Although I could have bought sliced and frozen okra at the grocery store, where it is neatly stacked alongside the black-eyed peas, my aversion to it leads me to thicken my gumbos with filé powder whose flavor I prefer. My mother mostly used okra (duh, they had a freaking garden full of it) and sometimes she committed the culinary faux pas of using both okra and filé powder simultaneously, something that could result in your excommunication from the Southern fraternity in certain areas.

I will say that I do love fried okra, just not the boiled crap that my mother insisted I eat or go hungry. Going hungry was very tempting, I must say.

At the last moment, I stirred in a good bit of salt, filé powder, and the frozen corn. I turned off the heat and let the gumbo stand for five minutes to let the corn warm through. Sweet corn kernels need no cooking at all. And there you have it, a quick gumbo of black-eyed peas and corn.

Thursday, February 8, 2024

Roasted Stuffed Artichokes

Ann and I, we love artichokes but we rarely eat fresh ones, mainly relying on canned hearts. This is due to two things really: in our mountainous cold region, it is hard to find good quality artichokes and preparing artichokes (other than simply boiling them) is a lot of tedious work. In other words, it is only worth the effort to prep artichokes if they are great quality, which we never find.

Stuffed Roasted Artichokes
I shouldn't say never, because last week when I hit the store, they had a huge pile of giant green globe artichokes that were amazingly fresh. The cut ends were still fresh and green. And they were so new in the store that there were not any price signs displayed yet. I grabbed four huge chokes, price be damned. Looking at the receipt, they were less than $2 each.

Artichokes come from California where spring is the prime season, from March through May, but there is, in some years such as this, a fairly decent winter season as well. These artichokes showed evidence of frost, their outer petals bronzed and slightly blistered from the cold, but I have never been one to shy away from a vegetable because of its looks.

In fact, at the restaurant, we would take bushels of blemished vegetables from our growers to keep them from becoming pig or chicken food. Customers at the farmers markets wouldn't buy the ugly vegetables and fruit, but the look in no way impacts the flavor and it would be a shame to waste all that food.
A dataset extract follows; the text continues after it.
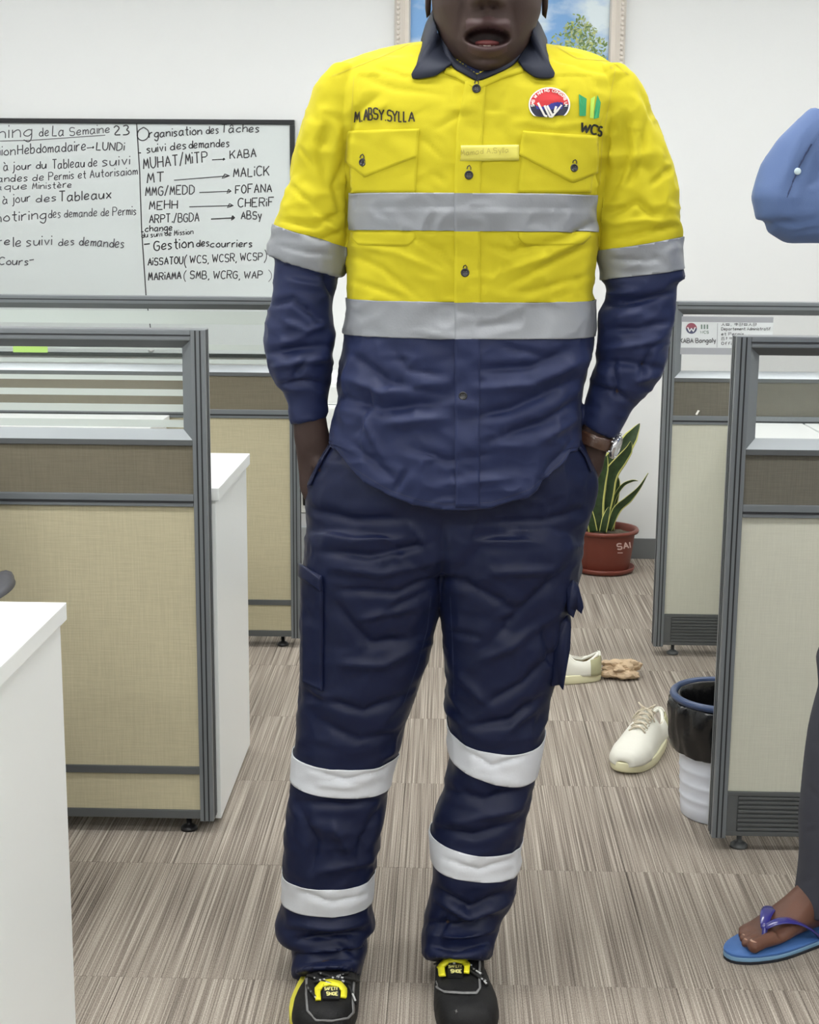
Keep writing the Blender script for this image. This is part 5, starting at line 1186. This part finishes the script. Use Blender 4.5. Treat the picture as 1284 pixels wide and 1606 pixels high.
mb.tube([pc+Vector((0, -.02, 0)), pc+Vector((-.04, -.02, .025)), pc+Vector((-.045, -.01, .055))], [.013, .011, .008], 10)
h2 = Vector((.82, 2.66, .90)); mb.tube([Vector((.84, 2.665, 1.0)), h2, h2+Vector((-.01, 0, -.07))], [.030, .027, .033], 16)
for k in range(4): b0 = h2+Vector((-.028+.018*k, 0, -.08)); mb.tube([b0, b0+Vector((0, -.004, -.04)), b0+Vector((.0, -.016, -.072+.004*abs(k-1.5)))], [.0095, .009, .007], 10)
mb.tube([h2+Vector((-.02, -.01, -.03)), h2+Vector((-.04, -.02, -.07)), h2+Vector((-.04, -.03, -.095))], [.012, .011, .009], 10)
def foot(tx, ty, s):     # tx,ty tip of the big toe; the foot points to -x; s=-1 puts the big toe on the camera side
    z0 = .020
    # sole mass, instep, heel, ankle
    sec = [(.045, .040, .018, .026), (.075, .044, .022, .036), (.105, .041, .030, .054), (.135, .037, .040, .074), (.165, .035, .047, .094), (.20, .034, .047, .100), (.235, .033, .040, .070), (.262, .026, .026, .044)]
    R = []
    for u, hw, hh, top in sec:
        R.append([(tx+u, ty-s*.030+hw*math.cos(t)+(0), z0+(top*(.5+.5*math.sin(t)) if math.sin(t) > -2 else 0)+.0) for t in np.linspace(0, 2*math.pi, 28, endpoint=False)])
    mb.rings(resample(R, 3))
    mb.tube([Vector((tx+.200, ty-s*.030, z0+.030)), Vector((tx+.203, ty-s*.030, z0+.075)), Vector((tx+.203, ty-s*.028, z0+.12)), Vector((tx+.205, ty-s*.028, z0+.20))], [.036, .034, .032, .032], 20)
    for k, (dy, L0, r) in enumerate(((0, 0, .0135), (-.024, .004, .0088), (-.041, .014, .0082), (-.056, .024, .0078), (-.069, .036, .0078))):
        y = ty+s*(-.0)+s*dy; mb.tube([Vector((tx+.060, y+s*.004*(k > 0), z0+r+.006)), Vector((tx+.035+L0, y, z0+r+.005)), Vector((tx+.016+L0, y, z0+r+.003)), Vector((tx+L0+.006, y, z0+r)), Vector((tx+L0, y, z0+r-.001))], [r*1.05, r*.92, r*1.0, r*.98, r*.45], 14)
    return tx, ty
TX, TY = fl(1172, 1484, .03).x, fl(1190, 1490, .03).y; T2 = Vector((fl(1284, 1602).x+.075, 2.26, 0)); ANG = math.radians(30)
def spin(mb, n0=0, o=None):
    o = o or Vector((TX, TY, 0)); c, s = math.cos(ANG), math.sin(ANG)
    for i in range(n0, len(mb.v)):
        x, y, z = mb.v[i]; mb.v[i] = (o.x+(x-o.x)*c-(y-o.y)*s, o.y+(x-o.x)*s+(y-o.y)*c, z)
n0 = len(mb.v); foot(TX, TY, -1); spin(mb, n0)
n0 = len(mb.v); foot(T2.x, T2.y, 1); spin(mb, n0, T2)
mb.tube([Vector((.86, 2.50, .86)), Vector((.835, 2.62, .62)), Vector((.80, 2.62, .40)), Vector((.76, 2.62, .22)), Vector((.732, 2.62, .15))], [.06, .055, .045, .036, .032], 16); mb.tube([Vector((.87, 2.36, .86)), Vector((.955, 2.36, .62)), Vector((.92, 2.36, .40)), Vector((.88, 2.345, .22)), T2+Vector((.168, .07, .15))], [.06, .055, .045, .036, .032], 16)
b2 = remeshed(mb, .004, 3, .4); b2.materials.append(mat('dark_skin_foot', s2l(104, 70, 56), .5, spec=.4, bump=.2, bscale=200, var=.15, vscale=14))
bod2 = link('body', b2, p2, True)
NAIL = mat('toenail', s2l(172, 136, 116), .35)
for k, (dy, L0, r) in enumerate(((0, 0, .0135), (-.024, .004, .0088), (-.041, .014, .0082))):
    c = Vector((TX+L0+.011, TY-dy, .020+r*1.93)); mb = MB(); mb.rings([[tuple(c+Vector((q*.0075*math.cos(t)*r/.0135, q*.0078*math.sin(t)*r/.0135, h-.10*q*.0078*math.cos(t)-.0))) for t in np.linspace(0, 2*math.pi, 14, endpoint=False)] for q, h in ((1., -.0016), (.95, .0), (.5, .0008), (.01, .001))]); spin(mb); mb.obj('toenail', NAIL, bod2, True)
mb = MB(); mb.rings(resample([ring(HC2+Vector((.012, 0, z)), Vector((a, 0, 0)), Vector((0, b, 0)), 32) for z, a, b in ((-.02, .085, .074), (.03, .094, .080), (.08, .085, .070), (.115, .055, .048), (.125, .01, .01))], 2)); mb.obj('hair', MATS['black_hair'], bod2, True)
for sy in (-1, 1): eye(HC2+Vector((-.082, sy*.030, .012)), Vector((-1, sy*.15, 0)), .0115, bod2, MATS['dark_skin_foot'])
for dz, r in ((-.060, .0058), (-.071, .0066)):
    mb = MB(); mb.tube([HC2+Vector((-.088+.5*abs(y)**1.3, y, dz)) for y in (-.024, -.014, -.004, .004, .014, .024)], [.002, r, r, r, r, .002], 10); mb.obj('lip', LIP, bod2, True)
for sy in (-1, 1):
    mb = MB(); mb.rings([[tuple(HC2+Vector((.012, sy*(.074-d*.6), -.006))+Vector((r*1.3*math.cos(t), 0, r*1.9*math.sin(t)))) for t in np.linspace(0, 2*math.pi, 20, endpoint=False)] for r, d in ((.002, 0), (.014, -.002), (.017, -.012), (.009, -.016), (.004, -.010))]); mb.obj('ear', MATS['dark_skin_foot'], bod2, True)
# flip flops
FB = mat('blue_foam', s2l(66, 108, 170), .6, bump=.2, bscale=500); FBL = mat('blue_foam_edge', s2l(120, 158, 190), .6); FD = mat('dark_foam', s2l(24, 28, 38), .7); STR = mat('violet_blue_rubber', s2l(50, 47, 130), .22, spec=.6, coat=.4)
def flipflop(tx, ty, s, lbl):
    r_ = link('flip_flop', None, p2); r_['label'] = lbl
    ORI = Vector((tx, ty, 0)); L = .295; cxm = tx-.026+L/2; cym = ty-s*.030
    for z0, z1, m, nm in ((0, .006, FD, 'outsole'), (.006, .014, FBL, 'foam_midsole'), (.014, .019, FB, 'footbed')):
        mb = MB(); R = [[(cxm+y, cym+x*1.02*q, z) for x, y in outline(.104, L)] for z, q in ((z0, .985), (z0+.001, 1), (z1-.001, 1), (z1, .985))]; mb.rings(R); spin(mb, 0, ORI); mb.obj(nm, m, r_, True)
    tp_ = Vector((tx+.046, ty-s*.0135, .030))
    for sd, dy in ((1, .047), (-1, -.042)):
        e = Vector((tx+.165, cym+dy*1.04, .020)); mid = Vector((tx+.095, cym+dy*.80, .092)); P = []
        for k in range(15):
            t = k/14; P.append(tp_+Vector((0, 0, .012))*(1-t) if False else (tp_+Vector((.002, 0, .026)))*(1-t)**2+mid*2*t*(1-t)+e*t*t)
        mb = MB(); R = []
        for k, p in enumerate(P):
            wv = .0075+.006*math.sin(math.pi*min(1, k/14.)); tn = (P[min(k+1, 14)]-P[max(k-1, 0)]).normalized(); sidev = tn.cross(Vector((0, 0, 1))).normalized(); up2 = sidev.cross(tn)
            R.append([tuple(p+sidev*wv*math.cos(q)+up2*.003*math.sin(q)) for q in np.linspace(0, 2*math.pi, 12, endpoint=False)])
        mb.rings(R); spin(mb, 0, ORI); mb.obj('strap', STR, r_, True)
    mb = MB(); mb.tube([Vector((tp_.x, tp_.y, .015)), Vector((tp_.x, tp_.y, .03)), tp_+Vector((.003, 0, .028))], [.003, .0035, .006], 10); spin(mb, 0, ORI); mb.obj('toe_post', STR, r_, True)
flipflop(TX, TY, -1, 'blue flip flop with shiny violet straps'); flipflop(T2.x, T2.y, 1, 'blue flip flop at the frame edge')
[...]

Anyway, some marketing type at the big artichoke grower decided to turn the frostbitten artichokes into a "thing" and built a somewhat brilliant campaign around them. They're calling them "Frost Kissed" and claim that they taste better because of the cold weather. I could care less. A beautiful fresh artichoke is a beautiful fresh artichoke, regardless of the color of the bits that you have to trim off anyway. But where I win is that their marketing campaign has made it such that our retail grocer is willing to bring them in so that I and other artichoke hounds can buy them.

Boiling artichokes and having each diner peel his own can be fun, but when I have really fresh and beautiful artichokes, I want to roast them to help bring out the nuttiness. I decided that I would trim the toughest parts of the leaves off the artichokes, peel down the stems, and cut them in half vertically.
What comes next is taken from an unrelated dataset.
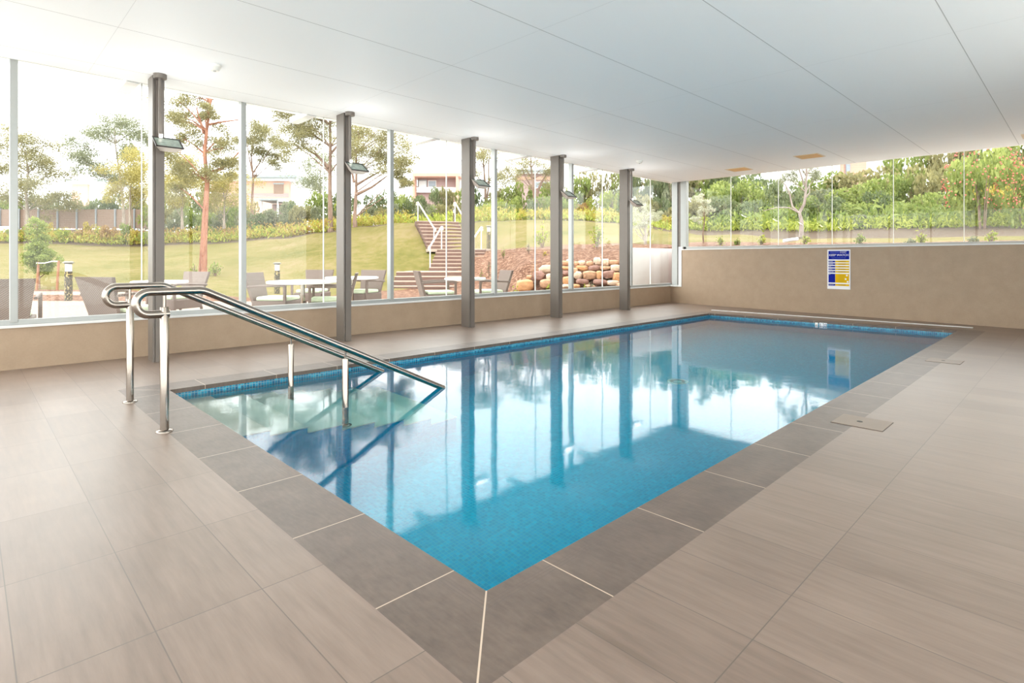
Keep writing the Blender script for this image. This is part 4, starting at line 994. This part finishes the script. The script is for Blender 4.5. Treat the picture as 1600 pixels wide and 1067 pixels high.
g_ = R('garage_door', 'fence', 428, 443, 288, 303, -.06, .05); R('lintel', 'roof_metal', 427, 444, 286, 288, -.1, .05); R('wall_band', 'mauve', 330, 451, 302, 308, -.05, .05)
R = house('open carport with a flat pale roof in front of the brick house', 428, 50)
R('roof', 'roof_metal', 404, 434, 310, 313, 0, 3); R('fascia', 'roof_light', 434, 441, 311, 315, 0, 3); R('post', 'roof_light', 432, 433.6, 313, 345, .1, .3); R('post', 'roof_light', 406, 407.6, 313, 345, .1, .3); R('back_wall', 'mauve', 404, 440, 314, 345, 2.8, 3)
R = house('mauve house with a boxed pink frontage above the garden stairs', 690, 66)
R('back_wall', 'mauve', 650, 716, 272, 375, 1.0, 9); f_ = R('box_frame', 'brick', 646, 720, 271.5, 276.5, -.6, 9); R('side_fin', 'brick', 646, 649, 276, 330, -.6, 1); R('side_fin', 'brick', 713, 716, 276, 330, -.6, 1)
R('roof', 'roof_metal', 655, 722, 267, 270, 2, 10); R('fascia', 'roof_light', 656, 720, 270, 272, 2, 10)
w_ = R('window', 'roof_metal', 651, 665, 279, 298, .9, 1.02); R('pane', 'roof_light', 652.5, 664, 281, 297, .86, .92, w_); w_ = R('window', 'render', 667, 680, 280, 291, .9, 1.02); R('pane', 'dark_glass', 668, 679, 281.5, 290, .86, .92, w_)
R('balcony_wall', 'render', 650, 713, 292, 300, .3, .5); R('side_wing', 'render', 716, 730, 272, 320, 1.5, 8); R('side_wing', 'roof_light', 618, 646, 286, 330, 2, 8)
R = house('mauve two-storey house with a pale roof edge, left of the fourth pillar', 838, 66)
R('wall', 'mauve', 806, 868, 272, 375, 0, 9); R('roof', 'roof_metal', 808, 872, 267, 269, -1, 10); R('fascia', 'roof_light', 808, 870, 269, 272, -.6, 9.5); R('wall_band', 'brick', 806, 868, 276, 281, -.08, .05)
w_ = R('window', 'render', 836, 860, 284, 294, -.05, .05); R('pane', 'dark_glass', 837, 859, 285, 293, -.09, -.04, w_)
R = house('pale house behind the trees of the back bank', 1345, 46)
R('wall', 'render', 1290, 1400, 236, 360, 0, 8); R('wall_panel', 'brick', 1313, 1352, 240, 300, -.15, .1); R('roof', 'roof_metal', 1284, 1406, 228, 236, -1, 9); w_ = R('window', 'mauve', 1318, 1326, 256, 275, -.25, -.1); R('pane', 'dark_glass', 1319, 1325, 257.5, 274, -.3, -.2, w_)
After using a spoon to scrape out the chokes from on top of the hearts and using my fingers to pull out the prickly inner leaves topped with pink and purple thorns, I stuffed the artichokes with a mix of whole peeled garlic cloves, capers, and chopped Italian parsley, topped with a pat of butter. Then I drizzled the artichokes with extra virgin olive oil and a sprinkling of salt, then put a slice of lemon atop each.

Artichoke Halves Stuffed with Peeled Garlic Cloves, Capers, and
Italian Parsley, Topped with Butter, Lemon, and Olive Oil
After covering the pan with aluminum foil to help steam the artichokes, I put them into a moderate (350F) oven for an hour. Then I mixed up a bit of panko, grated pecorino romano, and a bit of fennel pollen with a glug of olive oil. I spooned this mixture onto the artichokes and ran them under the broiler for a minute or two to brown nicely. Et voilà!

After Broiling the Panko Mix

Artichokes are a lot of work, no doubt. But taking advantage of really fresh artichokes makes that work really rewarding.